Former Oklahoma Governor Frank Keating II and Professor William Jeynes
“The Oklahoma Supreme Court’s conclusion that a private charter school operator is necessarily a state actor is not only wrong, it’s troublingly broad.”
"The Oklahoma Supreme Court has effectively declared religious charter schools unconstitutional. That cannot be squared with the Free Exercise Clause, which forbids states from excluding “religious persons from the enjoyment of public benefits on the basis of their anticipated religious use of the benefits.” Carson v. Makin, 596 U.S. 767, 789 (2022)."
“This case provides the Court with an opportunity to recognize the rich history of educational partnerships between private and public entities in the United States. This history shows that charter schools, although publicly funded, are not state actors.”
States of South Carolina, Alabama, Arkansas, Louisiana, Montana, Nebraska, Texas, and Utah
“While the education of students is certainly a governmental objective, education is not an exclusively public function. This Court need not reach the question of whether a charter school is a state actor for every purpose. The key question here is whether a charter school is a state actor for purposes of the First Amendment.”
Union of Orthodox Jewish Congregations of America
“If the Oklahoma Supreme Court’s reasoning in this case stands, states will have new opportunities to circumvent this Court’s free exercise precedent by redefining religious entities as state actors. And if the religious institutions refuse to give up their religious exercise, then their licenses or contracts could be revoked—all because their religious practices were intolerable to the government.”
“When a state makes programs or benefits publicly available, it cannot withhold those benefits or discriminate among participants based on religion or religious affiliation.”
“Since 1947, when this Court first incorporated the Establishment Clause into the Fourteenth Amendment, it has claimed that the state must maintain neutrality between religion and nonreligion or between believers and unbelievers. This case provides an opportunity for the Court to move a step closer to achieving that ideal by siding with the Oklahoma Statewide Virtual Charter School Board (Charter School Board) against the Oklahoma Attorney General in giving St. Isidore, a Catholic charter school, equal treatment with “nonsectarian” charter schools.”

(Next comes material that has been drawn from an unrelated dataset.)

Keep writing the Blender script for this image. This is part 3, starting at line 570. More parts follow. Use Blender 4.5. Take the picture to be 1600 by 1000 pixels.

Great Hearts Academies and Texas Leadership Public Schools
“In holding that charter schools are state actors, the Oklahoma Supreme Court got the matter exactly backward: it is because charter schools are private organizations—and not creatures of the state—that states invite those organizations to contract with them to deliver educational services. The history and rise of charter schools, and the diversity of state regulation, confirm that the character and function of these private entities is antithetical to being slapped with the label “public” and tagged government actors.”
“This assessment of the lack of power by the States likewise precludes “entwinement” because there is no State government entity action being challenged, but rather an attempt to characterize routine independent private acts of a religious charter school to be misnomered as State action simply because of the infringing and overreaching effort of the Oklahoma State Attorney General to enforce its own historic anti–religious organic law.”